The Lost Notebooks of Hank Williams is available for pre-order at Amazon.
The second title ever to be released on Egyptian (the first was 1997's The Songs of Jimmie Rodgers - A Tribute Album), The Lost Notebooks of Hank Williams is a long-awaited collection of previously unrecorded Hank Williams lyrics newly set to music and performed for the first time as completed songs by a roster of artists with a musical and spiritual kinship to the archetypal American country music singer-songwriter.
The release of The Lost Notebooks of Hank Williams provides an audio companion to the Country Music Hall of Fame and Museum's Family Tradition: The Williams Family Legacy, a 5,000-square-foot exhibition presenting an intimate, behind-the-scenes portrait of a great American musical dynasty. Family Tradition, which opened in March 2008, is the largest and most popular temporary exhibition in the institution's history.
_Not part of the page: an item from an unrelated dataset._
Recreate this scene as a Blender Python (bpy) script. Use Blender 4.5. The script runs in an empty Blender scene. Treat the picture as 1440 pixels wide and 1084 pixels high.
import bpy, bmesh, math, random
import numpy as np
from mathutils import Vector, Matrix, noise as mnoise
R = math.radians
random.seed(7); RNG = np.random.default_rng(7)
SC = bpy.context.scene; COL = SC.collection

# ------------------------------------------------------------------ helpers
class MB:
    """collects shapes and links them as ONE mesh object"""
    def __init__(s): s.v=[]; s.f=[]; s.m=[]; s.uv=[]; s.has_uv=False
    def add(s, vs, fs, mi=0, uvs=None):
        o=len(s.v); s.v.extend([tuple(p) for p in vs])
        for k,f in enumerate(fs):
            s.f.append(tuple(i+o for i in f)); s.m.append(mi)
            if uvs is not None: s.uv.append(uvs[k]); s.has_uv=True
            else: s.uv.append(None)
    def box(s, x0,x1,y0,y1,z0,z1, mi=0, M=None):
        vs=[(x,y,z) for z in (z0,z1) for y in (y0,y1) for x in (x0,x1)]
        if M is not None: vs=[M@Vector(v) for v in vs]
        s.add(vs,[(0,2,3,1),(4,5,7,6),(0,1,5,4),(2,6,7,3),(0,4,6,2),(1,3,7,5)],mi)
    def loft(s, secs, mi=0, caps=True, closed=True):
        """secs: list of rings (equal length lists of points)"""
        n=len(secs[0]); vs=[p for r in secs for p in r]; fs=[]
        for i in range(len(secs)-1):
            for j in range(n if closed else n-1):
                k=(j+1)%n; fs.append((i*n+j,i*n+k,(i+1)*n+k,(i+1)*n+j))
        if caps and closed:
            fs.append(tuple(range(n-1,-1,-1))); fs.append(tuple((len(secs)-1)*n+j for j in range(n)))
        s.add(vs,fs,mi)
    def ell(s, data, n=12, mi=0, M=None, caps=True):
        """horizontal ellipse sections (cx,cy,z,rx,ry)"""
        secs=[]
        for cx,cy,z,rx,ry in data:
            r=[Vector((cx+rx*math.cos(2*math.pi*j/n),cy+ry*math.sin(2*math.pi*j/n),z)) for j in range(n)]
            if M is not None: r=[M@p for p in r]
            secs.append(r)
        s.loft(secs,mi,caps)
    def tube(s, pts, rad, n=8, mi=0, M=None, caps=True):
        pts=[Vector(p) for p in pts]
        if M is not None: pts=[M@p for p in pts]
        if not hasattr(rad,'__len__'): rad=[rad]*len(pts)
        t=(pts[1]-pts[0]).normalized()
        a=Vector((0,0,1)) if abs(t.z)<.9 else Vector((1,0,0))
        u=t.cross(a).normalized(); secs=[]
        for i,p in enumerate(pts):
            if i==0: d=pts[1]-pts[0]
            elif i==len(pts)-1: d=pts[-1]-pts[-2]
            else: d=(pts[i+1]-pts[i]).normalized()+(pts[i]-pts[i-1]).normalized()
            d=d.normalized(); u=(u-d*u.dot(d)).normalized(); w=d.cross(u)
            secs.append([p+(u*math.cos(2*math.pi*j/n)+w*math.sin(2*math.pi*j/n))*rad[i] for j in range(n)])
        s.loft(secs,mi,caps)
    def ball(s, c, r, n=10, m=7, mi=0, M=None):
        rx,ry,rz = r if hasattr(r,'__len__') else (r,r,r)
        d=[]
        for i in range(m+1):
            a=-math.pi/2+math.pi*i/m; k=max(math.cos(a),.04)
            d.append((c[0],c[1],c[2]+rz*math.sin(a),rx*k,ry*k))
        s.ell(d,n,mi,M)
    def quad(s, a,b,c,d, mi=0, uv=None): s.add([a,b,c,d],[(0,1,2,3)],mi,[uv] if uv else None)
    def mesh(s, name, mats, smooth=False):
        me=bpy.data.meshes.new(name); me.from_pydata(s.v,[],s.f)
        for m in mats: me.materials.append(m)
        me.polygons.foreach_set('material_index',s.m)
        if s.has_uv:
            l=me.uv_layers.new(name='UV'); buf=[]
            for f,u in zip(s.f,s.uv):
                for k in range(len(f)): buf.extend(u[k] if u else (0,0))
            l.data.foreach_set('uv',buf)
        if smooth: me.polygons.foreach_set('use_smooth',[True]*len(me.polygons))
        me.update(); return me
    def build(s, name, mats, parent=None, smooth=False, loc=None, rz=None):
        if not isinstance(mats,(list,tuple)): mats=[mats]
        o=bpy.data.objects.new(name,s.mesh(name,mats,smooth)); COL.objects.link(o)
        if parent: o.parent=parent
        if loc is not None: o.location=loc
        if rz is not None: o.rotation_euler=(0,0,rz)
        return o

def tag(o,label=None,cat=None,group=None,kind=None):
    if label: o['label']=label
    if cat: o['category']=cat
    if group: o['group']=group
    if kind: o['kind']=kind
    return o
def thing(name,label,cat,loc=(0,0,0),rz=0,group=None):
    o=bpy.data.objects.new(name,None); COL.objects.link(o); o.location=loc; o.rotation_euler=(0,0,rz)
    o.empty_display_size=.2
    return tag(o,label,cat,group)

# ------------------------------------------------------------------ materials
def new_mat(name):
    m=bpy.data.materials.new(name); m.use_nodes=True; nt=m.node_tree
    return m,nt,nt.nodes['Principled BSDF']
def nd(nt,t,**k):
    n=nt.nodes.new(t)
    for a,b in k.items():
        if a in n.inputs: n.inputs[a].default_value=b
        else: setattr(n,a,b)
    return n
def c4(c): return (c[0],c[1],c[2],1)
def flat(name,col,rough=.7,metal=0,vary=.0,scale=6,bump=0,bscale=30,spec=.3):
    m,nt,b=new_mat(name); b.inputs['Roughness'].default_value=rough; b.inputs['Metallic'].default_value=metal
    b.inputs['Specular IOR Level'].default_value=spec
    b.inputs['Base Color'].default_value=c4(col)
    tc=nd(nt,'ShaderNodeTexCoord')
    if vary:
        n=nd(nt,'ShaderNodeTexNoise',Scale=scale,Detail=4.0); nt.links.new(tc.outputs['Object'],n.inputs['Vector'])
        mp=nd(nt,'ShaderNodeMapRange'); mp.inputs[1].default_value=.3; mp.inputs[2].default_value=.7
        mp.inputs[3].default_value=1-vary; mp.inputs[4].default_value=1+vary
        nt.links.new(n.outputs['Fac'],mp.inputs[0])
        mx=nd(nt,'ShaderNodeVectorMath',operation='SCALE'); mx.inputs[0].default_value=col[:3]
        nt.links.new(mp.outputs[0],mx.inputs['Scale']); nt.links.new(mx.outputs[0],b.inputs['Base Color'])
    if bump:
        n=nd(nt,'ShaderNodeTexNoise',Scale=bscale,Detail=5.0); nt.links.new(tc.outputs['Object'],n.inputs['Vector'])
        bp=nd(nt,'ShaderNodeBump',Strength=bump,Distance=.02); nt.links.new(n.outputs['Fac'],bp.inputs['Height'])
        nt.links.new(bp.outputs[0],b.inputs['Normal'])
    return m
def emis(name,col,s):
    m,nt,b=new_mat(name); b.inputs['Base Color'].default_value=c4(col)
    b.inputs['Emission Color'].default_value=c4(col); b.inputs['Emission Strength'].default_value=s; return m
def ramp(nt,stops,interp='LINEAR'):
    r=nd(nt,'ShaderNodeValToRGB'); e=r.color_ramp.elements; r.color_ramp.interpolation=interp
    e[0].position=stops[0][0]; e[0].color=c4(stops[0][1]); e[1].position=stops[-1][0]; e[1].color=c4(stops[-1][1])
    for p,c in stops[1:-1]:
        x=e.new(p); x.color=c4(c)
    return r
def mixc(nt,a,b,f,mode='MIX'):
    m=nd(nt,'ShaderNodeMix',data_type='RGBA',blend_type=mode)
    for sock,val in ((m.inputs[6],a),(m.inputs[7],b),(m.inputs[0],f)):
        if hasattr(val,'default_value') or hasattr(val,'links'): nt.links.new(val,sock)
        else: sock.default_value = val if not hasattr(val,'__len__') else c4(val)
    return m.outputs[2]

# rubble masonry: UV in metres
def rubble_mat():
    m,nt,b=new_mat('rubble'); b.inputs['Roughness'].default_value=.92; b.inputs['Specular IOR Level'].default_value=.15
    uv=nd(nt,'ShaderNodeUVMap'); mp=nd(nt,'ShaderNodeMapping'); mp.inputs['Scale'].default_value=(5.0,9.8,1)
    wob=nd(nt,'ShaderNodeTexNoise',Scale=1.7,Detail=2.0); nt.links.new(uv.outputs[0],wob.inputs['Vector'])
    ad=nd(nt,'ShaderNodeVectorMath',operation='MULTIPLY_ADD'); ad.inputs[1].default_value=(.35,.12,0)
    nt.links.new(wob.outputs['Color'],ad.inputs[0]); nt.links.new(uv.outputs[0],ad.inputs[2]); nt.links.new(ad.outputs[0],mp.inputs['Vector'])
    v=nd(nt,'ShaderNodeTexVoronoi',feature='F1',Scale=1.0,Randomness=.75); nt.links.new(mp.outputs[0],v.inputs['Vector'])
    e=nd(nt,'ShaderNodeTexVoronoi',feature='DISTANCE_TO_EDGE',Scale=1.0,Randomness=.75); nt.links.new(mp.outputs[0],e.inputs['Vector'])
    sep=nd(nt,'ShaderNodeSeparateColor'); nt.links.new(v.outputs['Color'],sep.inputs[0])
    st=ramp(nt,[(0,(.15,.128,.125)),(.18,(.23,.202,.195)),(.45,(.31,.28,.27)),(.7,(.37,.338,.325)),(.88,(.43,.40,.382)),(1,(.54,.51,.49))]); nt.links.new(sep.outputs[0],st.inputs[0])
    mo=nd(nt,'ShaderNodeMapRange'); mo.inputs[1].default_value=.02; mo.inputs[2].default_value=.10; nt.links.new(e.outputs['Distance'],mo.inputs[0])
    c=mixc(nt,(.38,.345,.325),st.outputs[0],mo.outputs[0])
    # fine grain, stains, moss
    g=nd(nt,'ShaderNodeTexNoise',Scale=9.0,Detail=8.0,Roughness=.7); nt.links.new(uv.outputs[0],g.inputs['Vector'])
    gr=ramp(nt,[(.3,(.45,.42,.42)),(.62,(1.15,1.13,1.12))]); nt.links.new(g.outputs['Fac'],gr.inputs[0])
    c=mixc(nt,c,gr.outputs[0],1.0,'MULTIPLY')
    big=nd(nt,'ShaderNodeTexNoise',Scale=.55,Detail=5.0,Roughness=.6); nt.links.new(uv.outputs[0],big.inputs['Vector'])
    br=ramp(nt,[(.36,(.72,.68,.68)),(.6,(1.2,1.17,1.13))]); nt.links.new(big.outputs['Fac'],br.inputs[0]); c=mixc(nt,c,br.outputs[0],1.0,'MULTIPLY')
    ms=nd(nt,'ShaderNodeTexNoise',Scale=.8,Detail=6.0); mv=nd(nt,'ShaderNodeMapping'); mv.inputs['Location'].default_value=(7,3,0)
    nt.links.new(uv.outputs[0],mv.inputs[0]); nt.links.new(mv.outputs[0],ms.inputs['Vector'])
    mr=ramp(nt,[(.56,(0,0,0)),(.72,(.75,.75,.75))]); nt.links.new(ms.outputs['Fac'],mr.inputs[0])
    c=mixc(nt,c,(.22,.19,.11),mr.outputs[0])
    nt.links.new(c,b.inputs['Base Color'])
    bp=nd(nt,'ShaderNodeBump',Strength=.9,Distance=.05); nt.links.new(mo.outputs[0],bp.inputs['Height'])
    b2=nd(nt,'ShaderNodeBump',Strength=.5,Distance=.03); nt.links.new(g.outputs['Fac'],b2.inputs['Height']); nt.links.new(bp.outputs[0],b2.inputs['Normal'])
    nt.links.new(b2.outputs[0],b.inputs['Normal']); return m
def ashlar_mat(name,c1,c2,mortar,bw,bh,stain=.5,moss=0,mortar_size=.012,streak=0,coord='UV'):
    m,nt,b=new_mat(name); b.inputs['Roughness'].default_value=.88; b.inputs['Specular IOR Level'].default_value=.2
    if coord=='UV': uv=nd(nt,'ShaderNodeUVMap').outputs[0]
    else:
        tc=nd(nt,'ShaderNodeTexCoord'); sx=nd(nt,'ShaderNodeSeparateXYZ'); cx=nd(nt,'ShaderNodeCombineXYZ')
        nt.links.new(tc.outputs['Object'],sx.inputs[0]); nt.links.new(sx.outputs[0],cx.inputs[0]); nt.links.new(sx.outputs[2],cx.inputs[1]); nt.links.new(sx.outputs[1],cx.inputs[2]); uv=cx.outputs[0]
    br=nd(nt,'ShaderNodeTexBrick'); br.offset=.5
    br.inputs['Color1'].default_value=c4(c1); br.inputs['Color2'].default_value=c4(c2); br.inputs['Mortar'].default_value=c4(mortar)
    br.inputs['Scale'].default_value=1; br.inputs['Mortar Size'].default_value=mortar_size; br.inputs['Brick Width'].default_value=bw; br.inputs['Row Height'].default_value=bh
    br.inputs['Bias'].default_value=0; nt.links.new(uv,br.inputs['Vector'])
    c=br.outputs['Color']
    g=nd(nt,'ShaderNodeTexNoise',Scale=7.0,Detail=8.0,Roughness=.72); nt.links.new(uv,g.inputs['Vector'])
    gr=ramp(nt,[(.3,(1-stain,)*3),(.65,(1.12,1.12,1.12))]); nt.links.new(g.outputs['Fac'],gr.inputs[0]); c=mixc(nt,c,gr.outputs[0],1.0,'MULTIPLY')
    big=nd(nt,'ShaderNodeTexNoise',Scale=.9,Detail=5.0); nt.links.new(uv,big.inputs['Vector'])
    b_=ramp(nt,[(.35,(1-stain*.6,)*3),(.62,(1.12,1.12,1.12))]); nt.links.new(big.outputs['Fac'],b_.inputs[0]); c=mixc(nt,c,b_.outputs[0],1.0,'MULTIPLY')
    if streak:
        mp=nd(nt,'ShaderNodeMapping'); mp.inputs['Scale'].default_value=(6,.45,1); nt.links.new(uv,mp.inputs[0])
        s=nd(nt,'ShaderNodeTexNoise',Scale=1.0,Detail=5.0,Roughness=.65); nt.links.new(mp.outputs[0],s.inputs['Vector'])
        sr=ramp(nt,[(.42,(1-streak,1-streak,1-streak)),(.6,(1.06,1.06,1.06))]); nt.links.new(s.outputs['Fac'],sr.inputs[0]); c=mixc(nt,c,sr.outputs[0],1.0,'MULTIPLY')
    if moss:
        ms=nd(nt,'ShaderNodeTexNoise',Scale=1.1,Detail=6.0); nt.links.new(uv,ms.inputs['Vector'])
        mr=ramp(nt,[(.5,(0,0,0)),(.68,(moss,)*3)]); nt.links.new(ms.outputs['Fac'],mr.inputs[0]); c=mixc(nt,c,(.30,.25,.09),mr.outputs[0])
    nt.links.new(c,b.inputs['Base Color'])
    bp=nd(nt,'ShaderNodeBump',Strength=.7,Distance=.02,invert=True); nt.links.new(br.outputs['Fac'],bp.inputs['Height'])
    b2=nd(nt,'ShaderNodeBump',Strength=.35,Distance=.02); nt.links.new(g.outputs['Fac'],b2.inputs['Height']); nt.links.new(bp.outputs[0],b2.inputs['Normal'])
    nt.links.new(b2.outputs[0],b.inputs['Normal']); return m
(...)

The exhibit, which includes Hank Williams' notebooks and other memorabilia, will close on December 31, 2011.
Created from writings left behind by country music's "lovesick blues boy," The Lost Notebooks of Hank Williams premieres the first-ever performances of 12 previously unheard Hank Williams lyric compositions newly set to music by 13 artists whose own sensibilities have been profoundly shaped by Williams.
The Lost Notebooks of Hank Williams project began with the idea of finding a well-known artist, one who felt Hank's inspiration and influence, to record an album's worth of the unheard songs. After veteran music industry manager/A&R executive Mary Martin approached Bob Dylan, a natural first choice for the endeavor, the project evolved into a multi-artist tribute providing a variety of sympathetic approaches to this rich mysterious material.
* * * * *
The Lost Notebooks of Hank Williams - tracklisting
1. You've Been Lonesome, Too - Alan Jackson
2. The Love That Faded - Bob Dylan
3. How Many Times Have You Broken My Heart? - Norah Jones
4. You Know That I Know – Jack White
5. I'm So Happy I Found You - Lucinda Williams
6. I Hope You Shed a Million Tears – Vince Gill and Rodney Crowell
7. You're Through Fooling Me – Patty Loveless
8. You'll Never Again Be Mine – Levon Helm
9. Blue Is My Heart – Holly Williams
10. Oh, Mama, Come Home – Jakob Dylan
11. Angel Mine – Sheryl Crow
12. The Sermon on the Mount – Merle Haggard
* * * * *
From heartbreak to honky-tonking, from Jesus to gin mills, Hank Williams wrote about life's deepest truths and sang with an ethereal authority on such unforgettable songs as "Your Cheatin' Heart," "I Saw the Light," "I'm So Lonesome I Could Cry," "Cold, Cold Heart" and many more.
When Hank Williams died, at the age of 29, in the back of his Cadillac sometime early morning on New Year's Day 1953, he left behind a scuffed, embroidered brown leather briefcase, which he used to carry bound notebooks, among other items, darkening their pages with lyrics and song ideas. Some were fully finished, some just started.
The odyssey of Hank Williams' notebooks is recounted in the album's liner notes, penned by Michael McCall from the Country Music Hall of Fame and Museum, who observes, "The history of Hank's notebooks is as complex as the legend himself. Yet, in the end, what matters most are the songs, and these new works rise from the ether with ghostly relevance. As with his many standards, these new recordings tap straight into the soul of man. This is songwriting at its most artful and most powerful."